Cement import quota battle in Trinidad High Court

An application for an injunction seeking to block the Trinidad and Tobago government’s move to introduce a quota on imported cement and a proposal to increase the import duty to 50 per cent is set to being heard by a High Court judge.

In the application St Lucia-based Rock Hard Distribution Ltd and its local affiliate Rock Hard Distributors of T&T are challenging the moves made by the Ministry of Trade and Industry, which they claim would cripple them.

In November last year, the ministry took a decision to cap the annual importation of cement at 75,000 tonnes.

The Government also wrote to Caricom’s Council for Trade and Economic Development (COTED) seeking the further suspension of the five per cent Common External Tariff (CET) for hydraulic cement, and indicated its intention to apply 50 per cent duty.
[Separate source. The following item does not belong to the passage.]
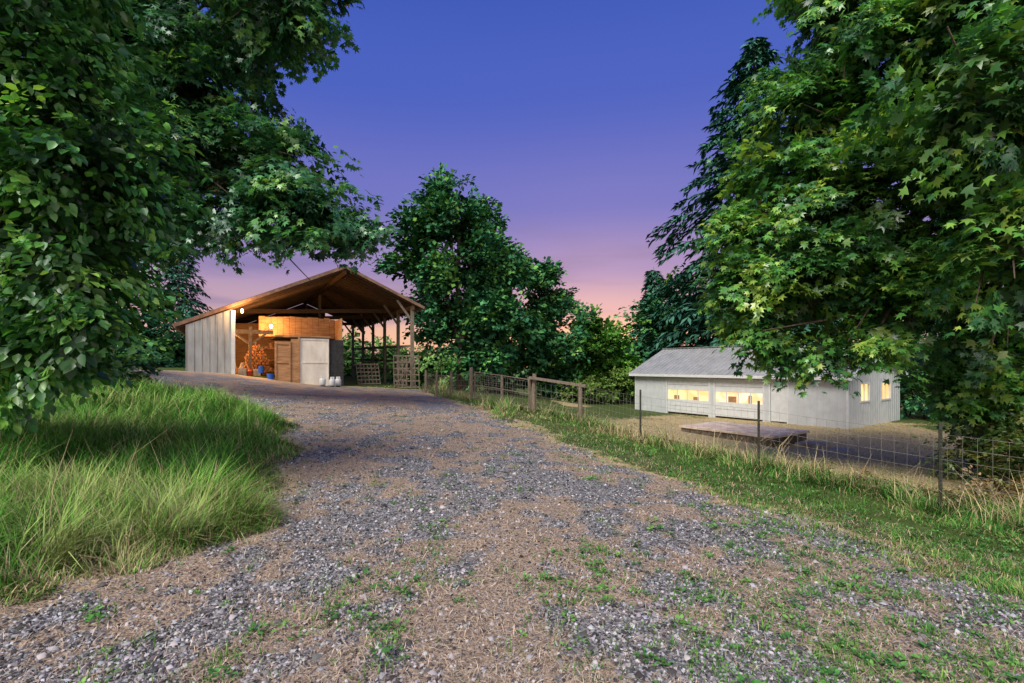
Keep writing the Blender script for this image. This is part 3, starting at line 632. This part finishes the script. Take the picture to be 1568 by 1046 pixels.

The quota and a new import licensing registration system went into effect on January 1.

Attached to the application is an affidavit from Rock Hard’s executive chairman Mark Maloney, who sought to explain the dire impact on the company, which imports its hydraulic cement from Turkey.

According to Maloney prior to Rock Hard’s entry into the regional cement market almost four years ago, Mexican-owned Trinidad Cement Ltd (TCL) had a monopoly due to the high tariffs on Portland cement.

“Within the first six to 12 months of the entry of Rock Hard Cement into the market the price of cement dropped by about 35 to 40 per cent and that drop has been sustained over the past four years,” Maloney said.